Cheyenne’s train surprise attack:

  • Morton noticing the metal Jester chess piece of his desk shaking from the train’s movement, it falls over and he quickly grabs it upright so as not to wake Frank’s men.

Jill and Harmonica at the bar:

  • When Frank enters his music ends before he sits down and taps his heel down, the music ends right when he taps it down in the International Cut.

Harmonica waits for Frank:

  • 1 more shot of the railroad workers placing logs down
  • When Harmonica sees Cheyenne approach he twists his gun on the pole towards the camera.

The Duel:

  • When we see the young Frank walking towards the camera we can much clearly see who it is from the beginning, instead of him being darkened until he gets right up on the camera.
  • A jarring cut in the music as Frank is looking at the young Harmonica
  • When Frank is stumbling forward from being shot with the blue sky above him, the broken harmonica ‘Death Rattle’ plays throughout, instead of just when the harmonica is placed in his mouth and falling over stone dead.

I’ve viewed the International Cut numerous times and the extensions/alternations stuck out with a sore thumb.

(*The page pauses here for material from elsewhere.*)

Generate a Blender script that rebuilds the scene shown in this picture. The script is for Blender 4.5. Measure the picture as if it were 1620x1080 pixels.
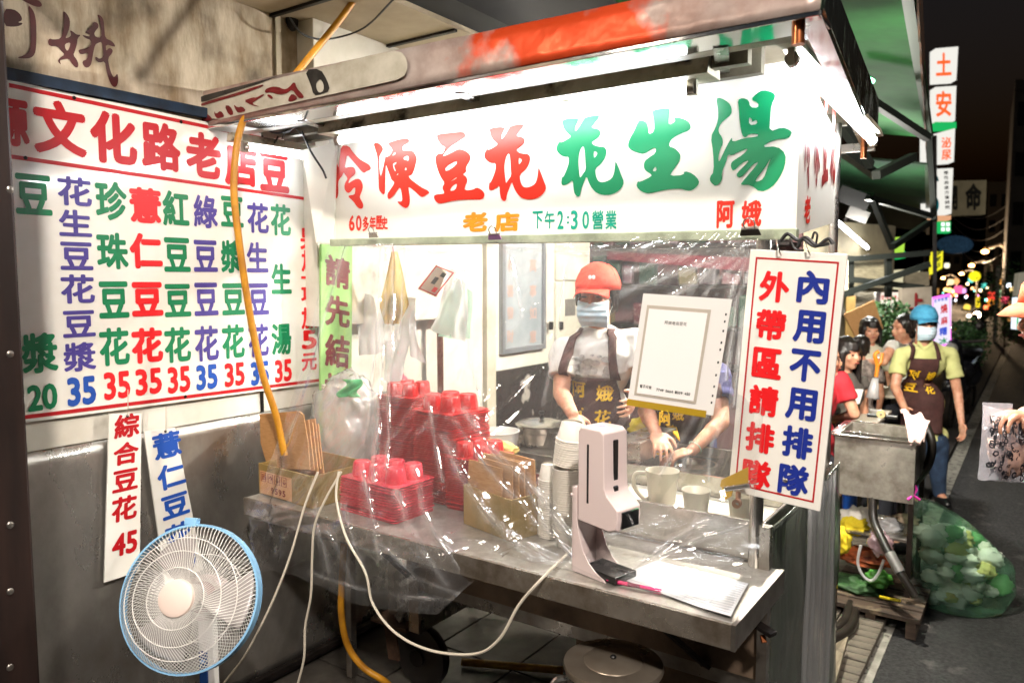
import bpy, bmesh, math, random
from mathutils import Vector, Matrix, Euler, noise
from mathutils.bvhtree import BVHTree
random.seed(7)
SC = bpy.context.scene
for o in list(bpy.data.objects): bpy.data.objects.remove(o)
COL = SC.collection
PI = math.pi
R = math.radians

# ------------------------------------------------------------------ camera
FPX, CX, CY, EYE = 1204.0, 810.0, 540.0, 1.65
TILT, YAW = R(4.75), R(34.6)
cF = Vector((-math.sin(YAW)*math.cos(TILT), math.cos(YAW)*math.cos(TILT), -math.sin(TILT)))
cR = Vector((math.cos(YAW), math.sin(YAW), 0))
cU = cR.cross(cF)
cam_d = bpy.data.cameras.new('camera'); cam = bpy.data.objects.new('camera', cam_d); COL.objects.link(cam)
cam_d.sensor_width = 36; cam_d.lens = 36*FPX/1620; cam_d.clip_start = 0.05; cam_d.clip_end = 600
cam.matrix_world = Matrix(((cR.x, cU.x, -cF.x, 0), (cR.y, cU.y, -cF.y, 0), (cR.z, cU.z, -cF.z, EYE), (0, 0, 0, 1)))
cam_d.dof.use_dof = True; cam_d.dof.focus_distance = 2.4; cam_d.dof.aperture_fstop = 3.2
SC.camera = cam

def P(u, v, x=None, y=None, z=None, k=None):
    "world point seen at photo pixel (u,v) on the given plane / at the given depth"
    d = cF + cR*((u-CX)/FPX) - cU*((v-CY)/FPX)
    if x is not None: t = x/d.x
    elif y is not None: t = y/d.y
    elif z is not None: t = (z-EYE)/d.z
    else: t = k
    return Vector((0, 0, EYE)) + d*t

# ------------------------------------------------------------------ world (night), exposure
world = bpy.data.worlds.new('World'); SC.world = world; world.use_nodes = True
wn = world.node_tree; wn.nodes.clear()
wo = wn.nodes.new('ShaderNodeOutputWorld'); wb = wn.nodes.new('ShaderNodeBackground')
sky = wn.nodes.new('ShaderNodeTexSky'); sky.sky_type = 'NISHITA'; sky.sun_disc = False
sky.sun_elevation = R(-3); sky.sun_rotation = R(200)
wb.inputs['Strength'].default_value = 0.10
wn.links.new(sky.outputs[0], wb.inputs['Color']); wn.links.new(wb.outputs[0], wo.inputs['Surface'])
SC.view_settings.view_transform = 'Standard'; SC.view_settings.look = 'None'
SC.view_settings.gamma = 1.0; SC.view_settings.exposure = 0.75; SC.view_settings.use_curve_mapping = False
SC.render.engine = 'CYCLES'
cy = SC.cycles
cy.use_denoising = True
cy.max_bounces = 7; cy.diffuse_bounces = 3; cy.glossy_bounces = 3; cy.transmission_bounces = 4
cy.transparent_max_bounces = 24; cy.sample_clamp_indirect = 6.0; cy.caustics_reflective = False; cy.caustics_refractive = False
TUBE = 22.0     # strength of the fluorescent tubes

# ------------------------------------------------------------------ materials
def lin(c):
    if isinstance(c, str):
        c = tuple(int(c[i:i+2], 16)/255 for i in (0, 2, 4))
    return tuple(((x/12.92) if x <= 0.04045 else ((x+0.055)/1.055)**2.4) for x in c[:3]) + (1.0,)
MATS = {}
def pm(name, col, rough=0.5, metal=0.0, col2=None, scale=8.0, detail=4.0, stretch=(1,1,1), thr=(0.35,0.65),
       bump=0.0, bscale=None, bdist=0.004, coat=0.0, trans=0.0, alpha=1.0, emis=None, estr=0.0, rvar=0.0, sub=0.0, col3=None, scale3=2.0, thr3=(0.55,0.7), spec=0.5):
    if name in MATS: return MATS[name]
    m = bpy.data.materials.new(name); m.use_nodes = True; nt = m.node_tree; N = nt.nodes; L = nt.links
    b = N['Principled BSDF']
    b.inputs['Base Color'].default_value = lin(col); b.inputs['Roughness'].default_value = rough
    b.inputs['Metallic'].default_value = metal; b.inputs['Coat Weight'].default_value = coat
    b.inputs['Transmission Weight'].default_value = trans; b.inputs['Alpha'].default_value = alpha
    b.inputs['Specular IOR Level'].default_value = spec
    if sub: b.inputs['Subsurface Weight'].default_value = sub; b.inputs['Subsurface Scale'].default_value = 0.01
    if emis is not None:
        b.inputs['Emission Color'].default_value = lin(emis); b.inputs['Emission Strength'].default_value = estr
    if col2 is not None or bump or rvar or col3 is not None:
        tc = N.new('ShaderNodeTexCoord'); mp = N.new('ShaderNodeMapping'); mp.inputs['Scale'].default_value = stretch
        L.new(tc.outputs['Object'], mp.inputs['Vector'])
        nz = N.new('ShaderNodeTexNoise'); nz.inputs['Scale'].default_value = scale; nz.inputs['Detail'].default_value = detail
        nz.inputs['Roughness'].default_value = 0.62
        L.new(mp.outputs[0], nz.inputs['Vector'])
        out = None
        if col2 is not None:
            rp = N.new('ShaderNodeValToRGB'); rp.color_ramp.elements[0].position = thr[0]; rp.color_ramp.elements[1].position = thr[1]
            rp.color_ramp.elements[0].color = lin(col); rp.color_ramp.elements[1].color = lin(col2)
            L.new(nz.outputs['Fac'], rp.inputs['Fac']); out = rp.outputs['Color']
            L.new(out, b.inputs['Base Color'])
        if col3 is not None:
            n3 = N.new('ShaderNodeTexNoise'); n3.inputs['Scale'].default_value = scale3; n3.inputs['Detail'].default_value = 6
            L.new(tc.outputs['Object'], n3.inputs['Vector'])
            r3 = N.new('ShaderNodeValToRGB'); r3.color_ramp.elements[0].position = thr3[0]; r3.color_ramp.elements[1].position = thr3[1]
            r3.color_ramp.elements[0].color = (0,0,0,1); r3.color_ramp.elements[1].color = (1,1,1,1)
            L.new(n3.outputs['Fac'], r3.inputs['Fac'])
            mx = N.new('ShaderNodeMix'); mx.data_type = 'RGBA'
            if out is not None: L.new(out, mx.inputs['A'])
            else: mx.inputs['A'].default_value = lin(col)
            mx.inputs['B'].default_value = lin(col3); L.new(r3.outputs['Color'], mx.inputs['Factor'])
            L.new(mx.outputs['Result'], b.inputs['Base Color'])
        if rvar:
            mr = N.new('ShaderNodeMapRange'); mr.inputs['To Min'].default_value = max(0.02, rough-rvar); mr.inputs['To Max'].default_value = min(1, rough+rvar)
            mr.inputs['From Min'].default_value = 0.3; mr.inputs['From Max'].default_value = 0.7
            L.new(nz.outputs['Fac'], mr.inputs['Value']); L.new(mr.outputs[0], b.inputs['Roughness'])
        if bump:
            nb = N.new('ShaderNodeTexNoise'); nb.inputs['Scale'].default_value = bscale or scale*2; nb.inputs['Detail'].default_value = 4
            L.new(mp.outputs[0], nb.inputs['Vector'])
            bp = N.new('ShaderNodeBump'); bp.inputs['Strength'].default_value = bump; bp.inputs['Distance'].default_value = bdist
            L.new(nb.outputs['Fac'], bp.inputs['Height']); L.new(bp.outputs[0], b.inputs['Normal'])
    MATS[name] = m
    return m
def em(name, col, s):
    if name in MATS: return MATS[name]
    m = bpy.data.materials.new(name); m.use_nodes = True; nt = m.node_tree; nt.nodes.clear()
    o = nt.nodes.new('ShaderNodeOutputMaterial'); e = nt.nodes.new('ShaderNodeEmission')
    e.inputs['Color'].default_value = lin(col); e.inputs['Strength'].default_value = s
    nt.links.new(e.outputs[0], o.inputs[0]); MATS[name] = m
    return m
def clear(name, tint=(1,1,1), haze=0.05, rough=0.06, gain=1.6, hazecol='ffffff', bump=0.5, bs=9, base=0.03, fold=False):
    "thin clear plastic film: see-through with a fresnel sheen and a little milkiness"
    if name in MATS: return MATS[name]
    m = bpy.data.materials.new(name); m.use_nodes = True; nt = m.node_tree; N = nt.nodes; L = nt.links; N.clear()
    o = N.new('ShaderNodeOutputMaterial'); tr = N.new('ShaderNodeBsdfTransparent'); tr.inputs[0].default_value = (*tint, 1)
    gl = N.new('ShaderNodeBsdfGlossy'); gl.inputs['Roughness'].default_value = rough
    df = N.new('ShaderNodeBsdfTranslucent'); df.inputs[0].default_value = lin(hazecol)
    d2 = N.new('ShaderNodeBsdfDiffuse'); d2.inputs[0].default_value = lin(hazecol)
    a0 = N.new('ShaderNodeMixShader'); a0.inputs[0].default_value = 0.5; L.new(df.outputs[0], a0.inputs[1]); L.new(d2.outputs[0], a0.inputs[2])
    tc = N.new('ShaderNodeTexCoord'); nz = N.new('ShaderNodeTexNoise'); nz.inputs['Scale'].default_value = bs; nz.inputs['Detail'].default_value = 5
    L.new(tc.outputs['Object'], nz.inputs['Vector'])
    bp = N.new('ShaderNodeBump'); bp.inputs['Strength'].default_value = bump; bp.inputs['Distance'].default_value = 0.02
    L.new(nz.outputs['Fac'], bp.inputs['Height'])
    fr = N.new('ShaderNodeFresnel'); ge = N.new('ShaderNodeNewGeometry'); ior = N.new('ShaderNodeMapRange'); ior.inputs['To Min'].default_value = 1.5; ior.inputs['To Max'].default_value = 1/1.5
    L.new(ge.outputs['Backfacing'], ior.inputs['Value']); L.new(ior.outputs[0], fr.inputs['IOR'])
    L.new(bp.outputs[0], gl.inputs['Normal'])
    mu = N.new('ShaderNodeMath'); mu.operation = 'MULTIPLY_ADD'; mu.inputs[1].default_value = gain; mu.inputs[2].default_value = base; mu.use_clamp = True
    L.new(fr.outputs[0], mu.inputs[0])
    m1 = N.new('ShaderNodeMixShader'); m1.inputs[0].default_value = haze
    L.new(tr.outputs[0], m1.inputs[1]); L.new(a0.outputs[0], m1.inputs[2])
    m2 = N.new('ShaderNodeMixShader'); L.new(mu.outputs[0], m2.inputs[0]); L.new(m1.outputs[0], m2.inputs[1]); L.new(gl.outputs[0], m2.inputs[2])
    if fold:   # several layers of film lie on each other in the pinched folds
        at_ = N.new('ShaderNodeAttribute'); at_.attribute_name = 'fold'
        h_ = N.new('ShaderNodeMath'); h_.operation = 'MULTIPLY_ADD'; h_.inputs[1].default_value = .42; h_.inputs[2].default_value = haze; h_.use_clamp = True
        L.new(at_.outputs['Fac'], h_.inputs[0]); L.new(h_.outputs[0], m1.inputs[0])
        g_ = N.new('ShaderNodeMath'); g_.operation = 'MULTIPLY_ADD'; g_.inputs[1].default_value = .22; g_.use_clamp = True
        L.new(at_.outputs['Fac'], g_.inputs[0]); L.new(mu.outputs[0], g_.inputs[2]); L.new(g_.outputs[0], m2.inputs[0])
    L.new(m2.outputs[0], o.inputs[0]); MATS[name] = m
    return m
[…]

These aren’t all of them but the more glaring examples just to give you and if you include it in comparsion your visitors a good idea about just how much is included.

I haven’t compared it with the above mentioned detailed and illustrated Schnittberichte.com link, but you could do:
http://schnittberichte.com/schnittbericht.php?ID=4208

Judging to the screenshots, the Paramount version looks much better.[/quote]


(Stanton) #4

There are basically 2 versions.

  1. The theatrical version with a runtime of 165 min (158 min on a Pal DVD). I still think this is the director’s cut, the cut which was approved by Leone. I have seen it a dozen times at cinema, but in exactly this version it was never released on DVD.

  2. A longer cut of 177 min (170 Pal) which was released on DVD in Italy only and was at first restored or compiled or whatever in the early 90s. I’m still not sure where this long version was “found” and what Leone had to do with it.

The Paramount DVD is basically #1 with a superfluous extra scene showing Harmonica nursing his wounds on the railway station. Basically cause it was compiled from the English master which suffers from several minor cuts. There is about 1 min missing alone in the first 13 min just before the Harmonica nursing scene.

The 2nd Italian DVD (160 min Pal) is also #1, but now here is also the nursing scene included (which damages the film a bit imo, but only a very small bit).

So these 2 DVDs should have the same length, but haven’t, cause of the slightly different English master, and it seems that the differences are summing up to over 2 min.

It seems we will never again get rid of this stupid nursing scene.


(diabolik) #5

Thanks for clearing this out… I knew that you lot were the right ones to ask!!! :wink:
/D


(Stanton) #6

Diabolik, could you check how long the first scene is on the Mondo Home DVD up to the nursing scene?

Paramount: 12’14 min (without the Paramount logo)

CVC long version: 13’59 min

That’s a 1’45 difference.

And which runtime had your old Danish VHS. Was the nursing scene in it?


(diabolik) #7

No Paramount logo in the MHE-release… After 12’32 mins. it cuts from Woody Strode hitting the deck to close-up on windmill
Difference MHE- and CVC-release: 1’27 mins.

Danish ex-rental (without including the Paramount logo)… 155’21 mins + 0’44 secs (only black screen and music) = 156’05 mins.
If you by ‘nursing scene’ means the scene where Bronson wakes up after the shootout and uses the jacket as a sling for supporting his arm, then yes, it’s also in the danish vhs release!
/D


(Stanton) #8

Tsk, then things are more complicated than I thought, as there are much more deviating versions around.

In my copy (taped from TV) of the German theatrical version the 1st scene lasts for 13’20 min. 26 sec shorter than the CVC and 66 sec longer than the Paramount. And obviously also different from the MHE.

What the hell …

Anyway it’s a masterpiece in any of all these versions.